◆ **TASK DIRECTIONS**:
Output every line exactly as written. Leave out pictures.
* Start *
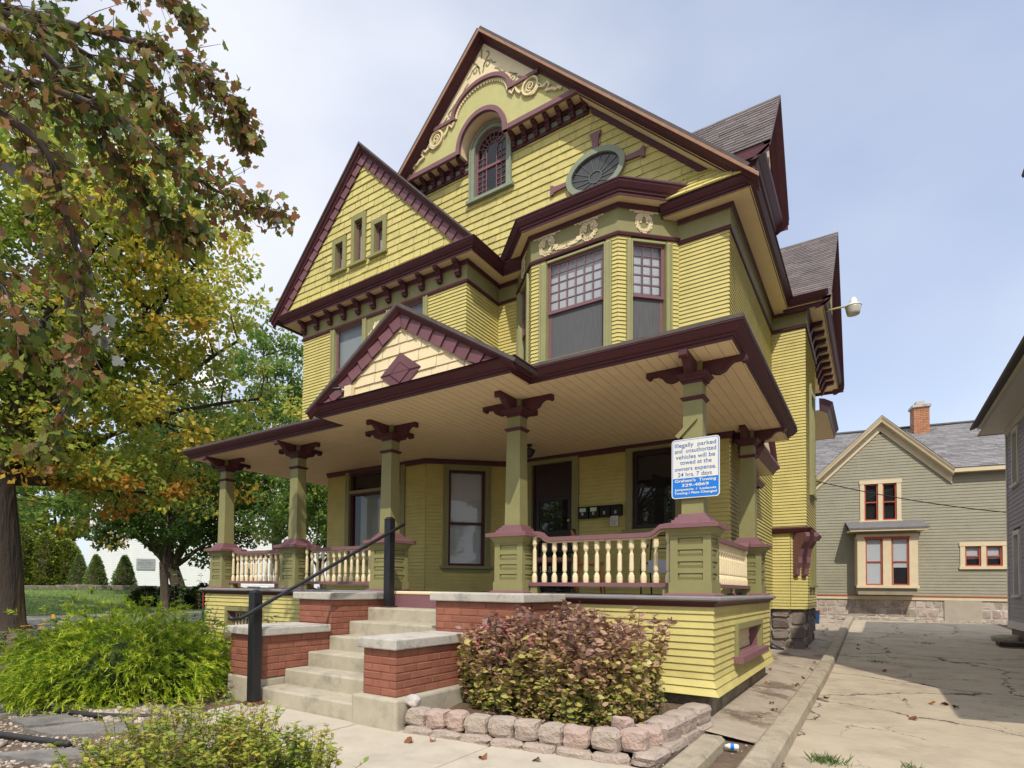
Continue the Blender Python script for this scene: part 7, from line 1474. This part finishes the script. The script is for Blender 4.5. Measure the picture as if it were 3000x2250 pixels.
# ---- fallen leaves
FLM = leafmat('fallen_leaf', [(0, (.13, .05, .022)), (.6, (.20, .085, .035)), (1, (.36, .15, .05))], .1); R = np.random.default_rng(15)
spots = [(-.58, 8.47, 1), (-.50, 8.6, 1), (.29, 9.07, 0), (.50, 9.0, 0), (.67, 9.03, 1), (.72, 8.9, 1), (.34, 7.77, 0), (-.89, 9.27, 2), (-.85, 9.4, 2), (-.83, 10.2, 2), (-.82, 11.3, 2), (-.86, 12.4, 2), (-.84, 13.6, 2), (-.86, 7.2, 2), (-.95, 7.6, 2), (-.92, 6.7, 2), (-.25, 15.2, 1), (-.30, 16.0, 1), (-1.0, 17.5, 2), (-1.1, 18.3, 2), (-1.05, 19.2, 2), (-1.2, 20.0, 2), (.1, 12.0, 0), (1.3, 7.6, 0), (1.5, 10.4, 0), (-2.9, 4.72, 3), (-3.05, 4.9, 3), (-2.2, 4.55, 3), (-2.6, 4.4, 3), (-3.2, 4.45, 3), (-2.95, 3.9, 4), (-3.05, 3.75, 4), (-2.0, 3.9, 4), (-2.35, 3.7, 4), (-4.9, 3.5, 4), (-4.2, 3.1, 4), (-1.5, 7.6, 5), (-1.15, 9.0, 5), (-1.3, 10.5, 5)]
for i, (x, y, kd) in enumerate(spots):
    z = {0: gz_(x, y)+.02, 1: gz_(x, y)+.02, 2: gz_(x, y)+.03+max(0, -.75-x)*.11, 3: .205+.045*(y-4.2)+.04, 4: .162, 5: gz_(x, y)+.03+max(0, -.75-x)*.11}[kd]
    T2 = MAPLE*np.array([1, 1, 1.]); T2 = np.c_[T2[:, :2], .22*np.sin(T2[:, 0]*5+i)+.15*np.cos(T2[:, 1]*4+i)]
    a = R.random()*6.28; o = leaves('fallen_leaf', np.array([[x, y, z]]), np.array([[cos(a), sin(a), .1]]), np.array([[.1, .1, 1.]]), np.array([R.uniform(.045, .075)]), np.array([R.random()]), FLM, None, T2)
    tag(o, ('curled brown leaf on the sunlit driveway', 'rusty leaf in the dry driveway cluster', 'brown leaf in the dirt along the curb', 'dry leaf on the mulch of the flower bed', 'small leaf on the pale front walk', 'brown leaf on the apron beside the house')[kd], 'leaf', 'fallen leaves, '+('driveway', 'driveway clusters', 'curb', 'bed', 'walk', 'apron')[kd])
* End *
◆ **TASK RESULT**:
Continue the Blender Python script for this scene: part 7, from line 1474. This part finishes the script. The script is for Blender 4.5. Measure the picture as if it were 3000x2250 pixels.
# ---- fallen leaves
FLM = leafmat('fallen_leaf', [(0, (.13, .05, .022)), (.6, (.20, .085, .035)), (1, (.36, .15, .05))], .1); R = np.random.default_rng(15)
spots = [(-.58, 8.47, 1), (-.50, 8.6, 1), (.29, 9.07, 0), (.50, 9.0, 0), (.67, 9.03, 1), (.72, 8.9, 1), (.34, 7.77, 0), (-.89, 9.27, 2), (-.85, 9.4, 2), (-.83, 10.2, 2), (-.82, 11.3, 2), (-.86, 12.4, 2), (-.84, 13.6, 2), (-.86, 7.2, 2), (-.95, 7.6, 2), (-.92, 6.7, 2), (-.25, 15.2, 1), (-.30, 16.0, 1), (-1.0, 17.5, 2), (-1.1, 18.3, 2), (-1.05, 19.2, 2), (-1.2, 20.0, 2), (.1, 12.0, 0), (1.3, 7.6, 0), (1.5, 10.4, 0), (-2.9, 4.72, 3), (-3.05, 4.9, 3), (-2.2, 4.55, 3), (-2.6, 4.4, 3), (-3.2, 4.45, 3), (-2.95, 3.9, 4), (-3.05, 3.75, 4), (-2.0, 3.9, 4), (-2.35, 3.7, 4), (-4.9, 3.5, 4), (-4.2, 3.1, 4), (-1.5, 7.6, 5), (-1.15, 9.0, 5), (-1.3, 10.5, 5)]
for i, (x, y, kd) in enumerate(spots):
    z = {0: gz_(x, y)+.02, 1: gz_(x, y)+.02, 2: gz_(x, y)+.03+max(0, -.75-x)*.11, 3: .205+.045*(y-4.2)+.04, 4: .162, 5: gz_(x, y)+.03+max(0, -.75-x)*.11}[kd]
    T2 = MAPLE*np.array([1, 1, 1.]); T2 = np.c_[T2[:, :2], .22*np.sin(T2[:, 0]*5+i)+.15*np.cos(T2[:, 1]*4+i)]
    a = R.random()*6.28; o = leaves('fallen_leaf', np.array([[x, y, z]]), np.array([[cos(a), sin(a), .1]]), np.array([[.1, .1, 1.]]), np.array([R.uniform(.045, .075)]), np.array([R.random()]), FLM, None, T2)
    tag(o, ('curled brown leaf on the sunlit driveway', 'rusty leaf in the dry driveway cluster', 'brown leaf in the dirt along the curb', 'dry leaf on the mulch of the flower bed', 'small leaf on the pale front walk', 'brown leaf on the apron beside the house')[kd], 'leaf', 'fallen leaves, '+('driveway', 'driveway clusters', 'curb', 'bed', 'walk', 'apron')[kd])